◆ Entries ◆
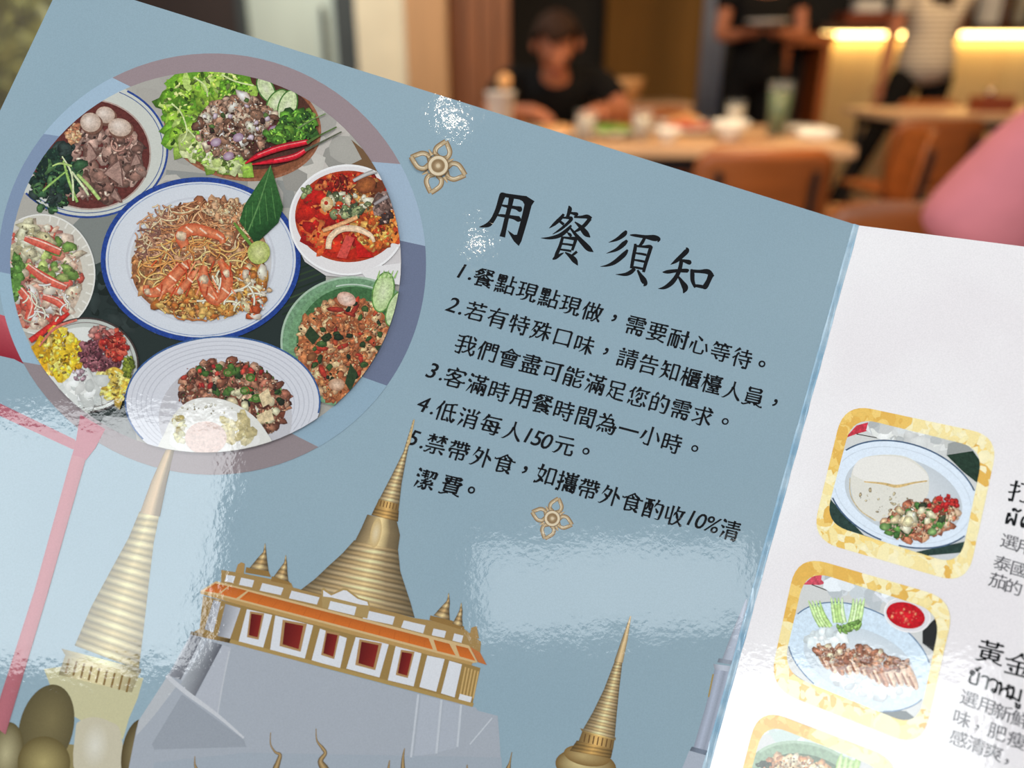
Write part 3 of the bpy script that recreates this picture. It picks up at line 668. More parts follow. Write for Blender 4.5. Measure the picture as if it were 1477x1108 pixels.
d.scatter(120, 562, 36, 22, 40, [(240, 240, 236), (226, 228, 224), (214, 218, 214)], 5, 11, rng, shade=0.06); d.scatter(116, 540, 12, 8, 10, [(170, 140, 150), (200, 180, 186)], 2, 4, rng)
d.stroke([(58, 500, 2), (80, 474, 4), (112, 462, 3)], (214, 120, 104), None, 4)
sweet_bowl = d

# basil pork and fried egg, bottom
d = Art(LEFT, PH)
d.disc(322, 580, 141, 95, (222, 222, 230), (206, 208, 216)); d.ring(322, 580, 141, 95, 2.4, (62, 96, 150))
for i in range(5): d.ring(322, 580 + i, 132 - i * 7, 88 - i * 5, 1.4, (196, 197, 206))
d.disc(326, 604, 96, 82, (206, 204, 208), (184, 182, 190)); 
PORK = [(164, 104, 84), (186, 134, 108), (132, 80, 62), (100, 60, 48), (172, 118, 92), (200, 156, 130)]
d.ellipse(338, 580, 76, 56, (120, 66, 50), 12, 40); d.scatter(338, 578, 80, 58, 300, PORK, 3.2, 7, rng, rot=14, shade=0.35)
d.scatter(338, 572, 74, 50, 50, [(64, 96, 44), (84, 120, 56), (44, 64, 36), (40, 44, 34)], 3, 6, rng); d.scatter(320, 548, 64, 26, 14, [(168, 46, 46), (184, 70, 58)], 2, 4, rng); d.scatter(360, 590, 40, 30, 16, [(226, 206, 168), (210, 184, 140)], 4, 8, rng)
for x, y in ((354, 564), (362, 545), (330, 538), (370, 575)): d.ring(x, y, 7, 6, 2.6, (74, 112, 46)); d.ellipse(x, y, 3.5, 3, (120, 150, 80), 0, 12)
for q in ([(374, 570), (388, 560), (394, 580), (380, 588)], [(370, 600), (392, 590), (396, 606), (376, 612)]): d.poly(q, (222, 200, 160))
d.poly(crom([(232, 656), (240, 622), (254, 596), (276, 578), (306, 574), (338, 582), (366, 600), (384, 622), (392, 642), (360, 656), (300, 668)], 5), (228, 226, 220))
d.poly(crom([(246, 640), (258, 606), (280, 588), (310, 584), (340, 596), (366, 618), (374, 640), (330, 650), (280, 654)], 5), (236, 234, 230))
d.scatter(342, 620, 22, 24, 26, [(216, 202, 148), (226, 214, 172), (206, 190, 140)], 3, 9, rng, shade=0.08); d.scatter(258, 622, 10, 24, 16, [(210, 204, 160), (180, 160, 90), (222, 216, 190)], 2, 6, rng, shade=0.1)
d.disc(298, 632, 30, 24, (232, 200, 190), (226, 214, 206), 0, 30); d.scatter(300, 590, 40, 8, 14, [(206, 200, 180), (190, 180, 150), (120, 110, 80)], 1, 2, rng)
egg_plate = d

# assemble as parts of the menu
temple = white_hill.build('temple_picture', menu); temple['label'] = 'printed white hill with golden temple'
terrace.build('terrace_wall', temple)
tower.build('golden_tower', temple); roof.build('orange_roof', temple); finials.build('hooked_finials', temple)
o = gilded_spire.build('gilded_spire_picture', menu); o['label'] = 'printed pale gold ribbed spire at the left edge'
sp.build('spire_tip', o)
o = gilded_spire_r.build('gilded_spire_picture', menu); o['label'] = 'printed gold ribbed spire near the fold'
o = pale_tower.build('pale_tower_picture', menu); o['label'] = 'printed pale stone tower beside the fold'
o = red_frame.build('red_beam_picture', menu); o['label'] = 'printed red timber post and beam'
medallion = table_print.build('round_food_picture', menu); medallion['label'] = 'round printed photograph of seven dishes'
colour_ring.build('colour_ring', medallion)
for art, nm in ((beef_bowl, 'beef_soup_bowl'), (salad_bowl, 'wooden_salad_bowl'), (prawn_plate, 'prawn_salad_plate'), (soup_bowl, 'red_soup_bowl'), (rice_plate, 'green_rice_plate'), (noodle_plate, 'noodle_plate'), (sweet_bowl, 'glass_dessert_bowl'), (egg_plate, 'egg_plate')):
    art.build(nm, medallion, INK_FOOD)

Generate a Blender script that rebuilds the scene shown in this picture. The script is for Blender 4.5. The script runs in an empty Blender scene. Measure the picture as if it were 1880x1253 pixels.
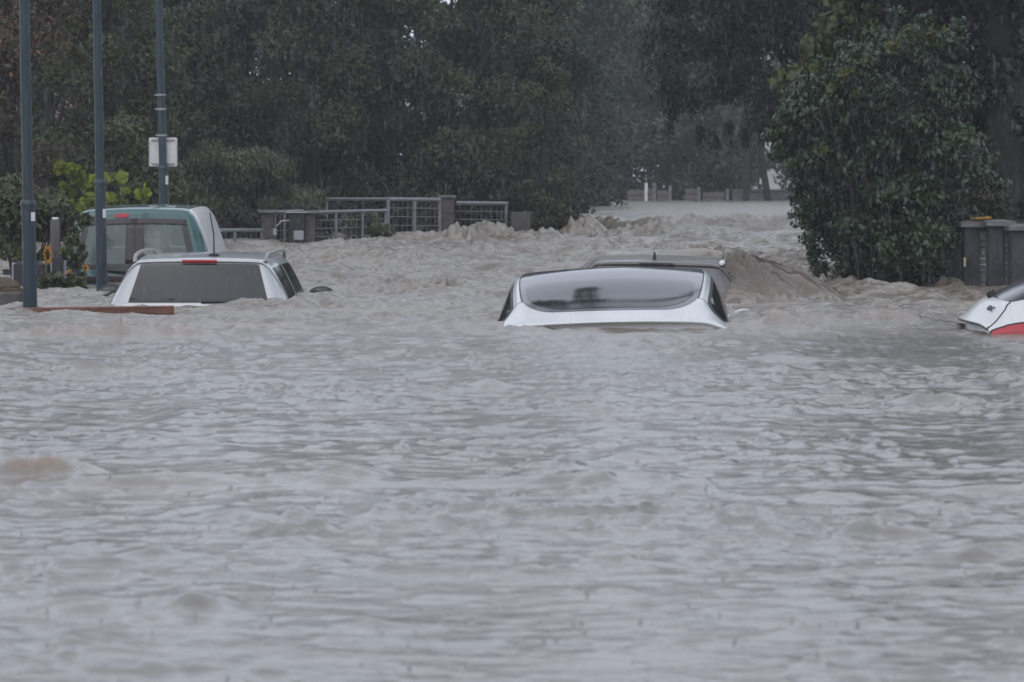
import bpy, math, random
import numpy as np
from mathutils import Vector

random.seed(7)
RNG = np.random.default_rng(7)
C = bpy.context.scene.collection
SC = bpy.context.scene
F = 6900.0          # focal length in photo pixels (photo 1880 wide)
CAMZ = 1.2
HOR = 331.0         # horizon row in the photo
R = math.radians

# ------------------------------------------------------------------ helpers
def at(px, py, D):
    """world point at distance D seen at photo pixel px, py (used to measure real positions)"""
    return ((px - 940) / F * D, D, CAMZ - (py - HOR) / F * D)

def X(px, D): return (px - 940) / F * D
def Z(py, D): return CAMZ - (py - HOR) / F * D

def tag(o, label=None, cat=None, group=None, kind=None):
    if label: o['label'] = label
    if cat: o['category'] = cat
    if group: o['group'] = group
    if kind: o['kind'] = kind
    return o

def empty(name, loc, label, cat, group=None, rz=0.0, rx=0.0, ry=0.0):
    o = bpy.data.objects.new(name, None)
    C.objects.link(o)
    o.empty_display_size = 0.3
    o.location = loc
    o.rotation_euler = (rx, ry, rz)
    return tag(o, label, cat, group)

def np_mesh(name, V, Fc, mat=None, parent=None, smooth=True, attrs=None, loc=None):
    """V (N,3); Fc (M,k) uniform polygon size"""
    V = np.asarray(V, np.float32); Fc = np.asarray(Fc, np.int32)
    k = Fc.shape[1]
    me = bpy.data.meshes.new(name)
    me.vertices.add(len(V)); me.vertices.foreach_set('co', V.ravel())
    me.loops.add(Fc.size); me.loops.foreach_set('vertex_index', Fc.ravel())
    me.polygons.add(len(Fc))
    me.polygons.foreach_set('loop_start', np.arange(0, Fc.size, k, dtype=np.int32))
    me.polygons.foreach_set('loop_total', np.full(len(Fc), k, np.int32))
    me.polygons.foreach_set('use_smooth', np.full(len(Fc), smooth, bool))
    if attrs:
        for n, a in attrs.items():
            at_ = me.attributes.new(n, 'FLOAT', 'POINT')
            at_.data.foreach_set('value', np.asarray(a, np.float32))
    me.update(calc_edges=True)
    me.validate()
    o = bpy.data.objects.new(name, me)
    C.objects.link(o)
    if mat: me.materials.append(mat)
    if parent: o.parent = parent
    if loc is not None: o.location = loc
    return o

class MB:
    """collects shapes, links them as ONE mesh object"""
    def __init__(s): s.v = []; s.f = []
    def add(s, vs, fs):
        b = len(s.v); s.v += [tuple(map(float, p)) for p in vs]; s.f += [tuple(i + b for i in f) for f in fs]
    def box(s, x0, x1, y0, y1, z0, z1):
        s.add([(x0,y0,z0),(x1,y0,z0),(x1,y1,z0),(x0,y1,z0),(x0,y0,z1),(x1,y0,z1),(x1,y1,z1),(x0,y1,z1)],
              [(0,3,2,1),(4,5,6,7),(0,1,5,4),(1,2,6,5),(2,3,7,6),(3,0,4,7)])
    def tube(s, pts, rad, n=10, caps=True):
        pts = [Vector(p) for p in pts]
        if not hasattr(rad, '__len__'): rad = [rad] * len(pts)
        rings = []
        up = Vector((0.03, 0.02, 1))
        for i, p in enumerate(pts):
            t = (pts[min(i+1, len(pts)-1)] - pts[max(i-1, 0)]).normalized()
            a = t.cross(up)
            if a.length < 1e-3: a = t.cross(Vector((1, 0, 0)))
            a.normalize(); b = t.cross(a).normalized()
            rings.append([p + (a * math.cos(q) + b * math.sin(q)) * rad[i] for q in [2*math.pi*j/n for j in range(n)]])
        vs = [p for r in rings for p in r]; fs = []
        for i in range(len(pts)-1):
            for j in range(n):
                k = (j+1) % n
                fs.append((i*n+j, i*n+k, (i+1)*n+k, (i+1)*n+j))
        if caps:
            fs.append(tuple(range(n))); fs.append(tuple((len(pts)-1)*n + j for j in reversed(range(n))))
        s.add(vs, fs)
    def ell(s, c, r, nu=14, nv=9):
        vs = []; fs = []
        for i in range(nv+1):
            th = math.pi*i/nv
            for j in range(nu):
                ph = 2*math.pi*j/nu
                vs.append((c[0]+r[0]*math.sin(th)*math.cos(ph), c[1]+r[1]*math.sin(th)*math.sin(ph), c[2]+r[2]*math.cos(th)))
        for i in range(nv):
            for j in range(nu):
                k = (j+1) % nu
                fs.append((i*nu+j, (i+1)*nu+j, (i+1)*nu+k, i*nu+k))
        s.add(vs, fs)
    def build(s, name, mat, parent=None, bevel=0.0, smooth=True, jitter=0.0):
        me = bpy.data.meshes.new(name)
        vs = s.v
        if jitter: vs = [(x+random.uniform(-jitter,jitter), y+random.uniform(-jitter,jitter), z+random.uniform(-jitter,jitter)) for x,y,z in vs]
        me.from_pydata(vs, [], s.f); me.validate(); me.update()
        o = bpy.data.objects.new(name, me); C.objects.link(o)
        me.materials.append(mat)
        if smooth:
            for p in me.polygons: p.use_smooth = True
        if bevel:
            m = o.modifiers.new('bevel', 'BEVEL'); m.width = bevel; m.segments = 2; m.limit_method = 'ANGLE'; m.angle_limit = R(40)
        if smooth and not bevel:
            try: me.set_sharp_from_angle(angle=R(40))
            except Exception: pass
        if bevel:
            try: me.set_sharp_from_angle(angle=R(180))
            except Exception: pass
            m2 = o.modifiers.new('wn', 'WEIGHTED_NORMAL')
        if parent: o.parent = parent
        return o

# ------------------------------------------------------------------ materials
def mat(name, col, rough=0.5, metal=0.0, var=0.0, scale=6.0, bump=0.0, bscale=40.0, coat=0.0, coatr=0.06, ior=1.45,
        col2=None, spec=None, obj=True, stretch=None):
    m = bpy.data.materials.new(name); m.use_nodes = True
    nt = m.node_tree; b = nt.nodes['Principled BSDF']
    b.inputs['Base Color'].default_value = (*col, 1); b.inputs['Roughness'].default_value = rough
    b.inputs['Metallic'].default_value = metal; b.inputs['IOR'].default_value = ior
    if coat: b.inputs['Coat Weight'].default_value = coat; b.inputs['Coat Roughness'].default_value = coatr
    if spec is not None: b.inputs['Specular IOR Level'].default_value = spec
    tc = nt.nodes.new('ShaderNodeTexCoord')
    src = tc.outputs['Object']
    if stretch:
        mp = nt.nodes.new('ShaderNodeMapping'); mp.inputs['Scale'].default_value = stretch
        nt.links.new(src, mp.inputs['Vector']); src = mp.outputs['Vector']
    if var or col2:
        n = nt.nodes.new('ShaderNodeTexNoise'); n.inputs['Scale'].default_value = scale; n.inputs['Detail'].default_value = 7
        n.inputs['Roughness'].default_value = 0.62
        nt.links.new(src, n.inputs['Vector'])
        r = nt.nodes.new('ShaderNodeValToRGB')
        c2 = col2 if col2 else tuple(min(1, c*(1+var)) for c in col)
        c1 = col if col2 else tuple(c*(1-var) for c in col)
        r.color_ramp.elements[0].position = 0.36; r.color_ramp.elements[1].position = 0.66
        r.color_ramp.elements[0].color = (*c1, 1); r.color_ramp.elements[1].color = (*c2, 1)
        nt.links.new(n.outputs['Fac'], r.inputs['Fac']); nt.links.new(r.outputs['Color'], b.inputs['Base Color'])
        mr = nt.nodes.new('ShaderNodeMapRange'); mr.inputs['To Min'].default_value = max(0.02, rough*0.75); mr.inputs['To Max'].default_value = min(1, rough*1.25)
        nt.links.new(n.outputs['Fac'], mr.inputs['Value']); nt.links.new(mr.outputs['Result'], b.inputs['Roughness'])
    if bump:
        n2 = nt.nodes.new('ShaderNodeTexNoise'); n2.inputs['Scale'].default_value = bscale; n2.inputs['Detail'].default_value = 5
        nt.links.new(src, n2.inputs['Vector'])
        bp = nt.nodes.new('ShaderNodeBump'); bp.inputs['Strength'].default_value = bump; bp.inputs['Distance'].default_value = 0.02
        nt.links.new(n2.outputs['Fac'], bp.inputs['Height']); nt.links.new(bp.outputs['Normal'], b.inputs['Normal'])
    return m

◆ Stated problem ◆
Show every line that contains the word "script".

◆ Task response ◆
Write part 3 of the bpy script that recreates this picture. It picks up at line 668. More parts follow. Write for Blender 4.5. Measure the picture as if it were 1477x1108 pixels.
Generate a Blender script that rebuilds the scene shown in this picture. The script is for Blender 4.5. The script runs in an empty Blender scene. Measure the picture as if it were 1880x1253 pixels.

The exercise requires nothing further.